WHAT IS ASKED: Where a line contains the word "part", copy that line.

DATA PROVIDED:
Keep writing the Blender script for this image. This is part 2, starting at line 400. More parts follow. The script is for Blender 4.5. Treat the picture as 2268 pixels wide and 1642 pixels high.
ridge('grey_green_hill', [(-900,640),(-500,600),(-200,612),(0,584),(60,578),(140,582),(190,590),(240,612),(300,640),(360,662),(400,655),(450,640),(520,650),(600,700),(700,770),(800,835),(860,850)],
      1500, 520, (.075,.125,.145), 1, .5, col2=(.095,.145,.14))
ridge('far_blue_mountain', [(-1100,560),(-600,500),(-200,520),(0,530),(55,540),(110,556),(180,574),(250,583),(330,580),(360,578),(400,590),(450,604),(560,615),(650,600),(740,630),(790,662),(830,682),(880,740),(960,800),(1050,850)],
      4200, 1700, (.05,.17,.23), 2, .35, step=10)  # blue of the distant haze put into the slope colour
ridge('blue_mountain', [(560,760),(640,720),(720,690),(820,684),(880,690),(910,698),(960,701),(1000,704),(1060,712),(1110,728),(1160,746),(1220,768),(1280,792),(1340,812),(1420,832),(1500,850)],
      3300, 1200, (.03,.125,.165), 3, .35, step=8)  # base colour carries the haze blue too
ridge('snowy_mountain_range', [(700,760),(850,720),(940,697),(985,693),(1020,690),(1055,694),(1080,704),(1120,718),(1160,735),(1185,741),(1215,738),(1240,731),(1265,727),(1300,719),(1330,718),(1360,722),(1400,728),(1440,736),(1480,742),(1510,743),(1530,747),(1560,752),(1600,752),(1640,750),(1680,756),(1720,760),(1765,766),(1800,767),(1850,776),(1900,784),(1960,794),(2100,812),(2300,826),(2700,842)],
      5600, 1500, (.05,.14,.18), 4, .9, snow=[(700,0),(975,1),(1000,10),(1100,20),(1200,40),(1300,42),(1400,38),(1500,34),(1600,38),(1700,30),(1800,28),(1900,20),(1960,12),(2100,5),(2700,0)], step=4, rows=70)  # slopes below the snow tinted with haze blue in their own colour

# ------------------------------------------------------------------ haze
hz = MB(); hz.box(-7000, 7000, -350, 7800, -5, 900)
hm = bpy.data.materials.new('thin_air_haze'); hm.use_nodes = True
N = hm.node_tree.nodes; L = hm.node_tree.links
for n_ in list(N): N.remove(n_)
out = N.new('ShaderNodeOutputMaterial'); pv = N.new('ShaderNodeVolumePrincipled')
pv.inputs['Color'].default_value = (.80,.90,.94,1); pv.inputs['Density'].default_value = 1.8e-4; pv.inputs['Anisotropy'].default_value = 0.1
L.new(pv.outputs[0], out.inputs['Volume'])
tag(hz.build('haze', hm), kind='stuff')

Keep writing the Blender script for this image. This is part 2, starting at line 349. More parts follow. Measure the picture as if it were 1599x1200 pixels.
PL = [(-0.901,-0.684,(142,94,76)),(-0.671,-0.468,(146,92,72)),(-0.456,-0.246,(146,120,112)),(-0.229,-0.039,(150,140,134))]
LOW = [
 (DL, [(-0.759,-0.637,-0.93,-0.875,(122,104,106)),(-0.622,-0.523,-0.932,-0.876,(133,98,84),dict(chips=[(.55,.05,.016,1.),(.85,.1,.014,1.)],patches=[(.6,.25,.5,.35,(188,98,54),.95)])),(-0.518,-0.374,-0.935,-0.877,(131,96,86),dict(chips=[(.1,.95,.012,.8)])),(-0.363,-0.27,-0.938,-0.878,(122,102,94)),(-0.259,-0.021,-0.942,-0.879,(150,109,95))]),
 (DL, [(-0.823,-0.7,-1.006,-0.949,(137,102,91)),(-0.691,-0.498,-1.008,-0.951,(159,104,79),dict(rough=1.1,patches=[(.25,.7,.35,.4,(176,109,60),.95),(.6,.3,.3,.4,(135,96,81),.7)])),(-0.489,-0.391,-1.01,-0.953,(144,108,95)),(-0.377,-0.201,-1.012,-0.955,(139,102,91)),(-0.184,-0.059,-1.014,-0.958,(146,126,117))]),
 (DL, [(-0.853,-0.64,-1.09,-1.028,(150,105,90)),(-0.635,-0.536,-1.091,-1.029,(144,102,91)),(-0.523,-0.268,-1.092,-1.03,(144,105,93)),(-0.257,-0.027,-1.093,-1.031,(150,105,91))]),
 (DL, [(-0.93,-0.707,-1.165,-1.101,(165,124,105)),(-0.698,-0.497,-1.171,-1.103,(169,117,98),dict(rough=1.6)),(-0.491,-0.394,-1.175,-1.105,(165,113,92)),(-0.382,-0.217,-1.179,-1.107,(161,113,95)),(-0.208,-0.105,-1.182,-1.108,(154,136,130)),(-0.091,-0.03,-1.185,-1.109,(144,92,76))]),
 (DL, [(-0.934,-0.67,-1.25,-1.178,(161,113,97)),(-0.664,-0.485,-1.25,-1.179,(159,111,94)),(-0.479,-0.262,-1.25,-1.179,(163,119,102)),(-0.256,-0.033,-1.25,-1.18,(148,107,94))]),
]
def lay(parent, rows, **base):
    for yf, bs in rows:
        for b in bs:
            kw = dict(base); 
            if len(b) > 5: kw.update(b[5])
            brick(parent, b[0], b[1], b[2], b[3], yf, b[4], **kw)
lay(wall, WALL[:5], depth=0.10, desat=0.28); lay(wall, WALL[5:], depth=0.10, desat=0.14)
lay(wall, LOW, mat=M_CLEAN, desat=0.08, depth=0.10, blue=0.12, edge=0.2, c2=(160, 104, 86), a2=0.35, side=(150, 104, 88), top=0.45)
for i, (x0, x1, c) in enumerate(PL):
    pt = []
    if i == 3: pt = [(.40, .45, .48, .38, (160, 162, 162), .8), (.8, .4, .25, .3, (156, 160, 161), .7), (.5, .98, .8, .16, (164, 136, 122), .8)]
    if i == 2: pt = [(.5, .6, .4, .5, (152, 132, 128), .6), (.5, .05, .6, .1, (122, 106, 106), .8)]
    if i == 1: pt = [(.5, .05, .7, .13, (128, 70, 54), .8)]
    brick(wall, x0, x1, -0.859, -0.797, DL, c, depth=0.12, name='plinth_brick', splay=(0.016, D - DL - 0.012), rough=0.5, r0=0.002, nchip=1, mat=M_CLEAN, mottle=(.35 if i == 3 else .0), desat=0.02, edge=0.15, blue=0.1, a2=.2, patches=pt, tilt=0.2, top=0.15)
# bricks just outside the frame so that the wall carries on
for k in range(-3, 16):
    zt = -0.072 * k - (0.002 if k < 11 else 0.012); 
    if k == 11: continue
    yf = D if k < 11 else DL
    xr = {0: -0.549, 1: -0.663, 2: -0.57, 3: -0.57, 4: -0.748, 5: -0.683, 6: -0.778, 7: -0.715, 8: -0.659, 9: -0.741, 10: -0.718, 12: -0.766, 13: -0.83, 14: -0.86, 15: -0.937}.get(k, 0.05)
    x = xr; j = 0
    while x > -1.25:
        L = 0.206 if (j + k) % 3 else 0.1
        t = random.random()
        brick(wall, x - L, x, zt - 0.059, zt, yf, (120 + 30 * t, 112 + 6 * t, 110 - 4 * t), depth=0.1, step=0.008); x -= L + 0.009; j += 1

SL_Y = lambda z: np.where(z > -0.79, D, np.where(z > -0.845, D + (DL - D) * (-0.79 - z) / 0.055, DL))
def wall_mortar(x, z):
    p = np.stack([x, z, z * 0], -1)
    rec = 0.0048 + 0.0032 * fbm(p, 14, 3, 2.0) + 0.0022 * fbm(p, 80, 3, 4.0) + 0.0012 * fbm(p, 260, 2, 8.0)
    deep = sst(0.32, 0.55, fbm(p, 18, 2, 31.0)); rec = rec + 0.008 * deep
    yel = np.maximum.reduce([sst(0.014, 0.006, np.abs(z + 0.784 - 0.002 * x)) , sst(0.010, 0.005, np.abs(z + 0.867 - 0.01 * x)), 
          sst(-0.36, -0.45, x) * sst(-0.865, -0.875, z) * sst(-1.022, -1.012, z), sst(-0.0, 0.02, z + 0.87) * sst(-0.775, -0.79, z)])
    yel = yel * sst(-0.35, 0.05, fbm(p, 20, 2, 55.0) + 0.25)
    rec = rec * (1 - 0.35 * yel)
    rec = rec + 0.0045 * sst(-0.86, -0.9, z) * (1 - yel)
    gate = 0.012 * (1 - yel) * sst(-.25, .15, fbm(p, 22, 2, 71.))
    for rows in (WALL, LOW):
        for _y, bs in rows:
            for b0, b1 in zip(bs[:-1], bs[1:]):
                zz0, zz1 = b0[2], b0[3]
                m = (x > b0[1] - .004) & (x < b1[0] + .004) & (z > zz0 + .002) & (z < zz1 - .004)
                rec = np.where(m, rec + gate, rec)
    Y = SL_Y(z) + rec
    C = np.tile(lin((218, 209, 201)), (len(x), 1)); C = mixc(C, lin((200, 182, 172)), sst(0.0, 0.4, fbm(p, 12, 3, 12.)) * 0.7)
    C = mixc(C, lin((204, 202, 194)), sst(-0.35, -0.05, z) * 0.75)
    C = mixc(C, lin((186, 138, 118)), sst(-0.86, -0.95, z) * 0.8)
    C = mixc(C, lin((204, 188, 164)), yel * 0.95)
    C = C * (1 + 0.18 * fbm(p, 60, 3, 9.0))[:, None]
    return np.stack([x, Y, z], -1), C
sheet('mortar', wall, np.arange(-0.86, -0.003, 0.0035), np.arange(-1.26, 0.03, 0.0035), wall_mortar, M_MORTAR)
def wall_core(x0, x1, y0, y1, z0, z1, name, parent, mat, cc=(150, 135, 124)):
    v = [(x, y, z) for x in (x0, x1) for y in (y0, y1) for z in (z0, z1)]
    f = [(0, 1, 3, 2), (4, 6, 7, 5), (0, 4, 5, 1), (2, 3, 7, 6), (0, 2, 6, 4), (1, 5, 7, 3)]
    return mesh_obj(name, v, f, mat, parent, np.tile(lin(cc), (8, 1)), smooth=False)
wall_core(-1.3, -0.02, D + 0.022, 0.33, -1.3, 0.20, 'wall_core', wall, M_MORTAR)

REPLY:
Keep writing the Blender script for this image. This is part 2, starting at line 400. More parts follow. The script is for Blender 4.5. Treat the picture as 2268 pixels wide and 1642 pixels high.
Keep writing the Blender script for this image. This is part 2, starting at line 349. More parts follow. Measure the picture as if it were 1599x1200 pixels.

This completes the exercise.